Laser-Acceleration of Tritons to Study Reactions Between Light Nuclei

Powerful short-pulse laser facilities provide a unique opportunity to study fundamental nuclear physics that is not accessible otherwise. Laser-ion acceleration mechanisms enable the generation of multi-MeV ion beams with miniaturized targets, which is especially attractive for the creation of radioactive triton beams. This technique can be adapted to nuclear science experimentation, and has generated world-wide interest by the basic and applied nuclear science communities.

Tritium-induced reaction allow for di-neutron transfers onto 6Li or 9Be create neutron-rich nuclei that theorists only recently were able to model in ab-initio calculations. In addition, these reactions provide the opportunity to study di-neutron correlations during the transfer. Such light-ion reaction cross sections are also essential for nucleosynthesis models. Example reactions to be studied include 7Li(t, p)9Li, 6Li(t, p)8Li, and 9Be(t, p)11Be which are of high interest for the early r-process and nuclear structure studies.

 

The powerful OMEGA and OMEGA-EP laser systems operating at the University of Rochester (UR), and ultimately NSF OPAL will play an important part in the development of a laser-accelerated triton beam platform with the goal of measuring cross sections of tritium-induced reactions at low energies.

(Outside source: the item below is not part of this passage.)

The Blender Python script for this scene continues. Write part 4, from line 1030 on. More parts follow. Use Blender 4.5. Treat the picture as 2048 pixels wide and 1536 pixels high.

Very few measurements of these reactions have hitherto been made at any energy, even though tritium-induced reactions occur in all DT plasma thermonuclear fusion research, are critical for an understanding of both stellar and big-bang nucleosynthesis, and, as the lightest nucleus with two neutrons, can serve as a testbed for models of nucleon-nucleon interactions and nuclear structure.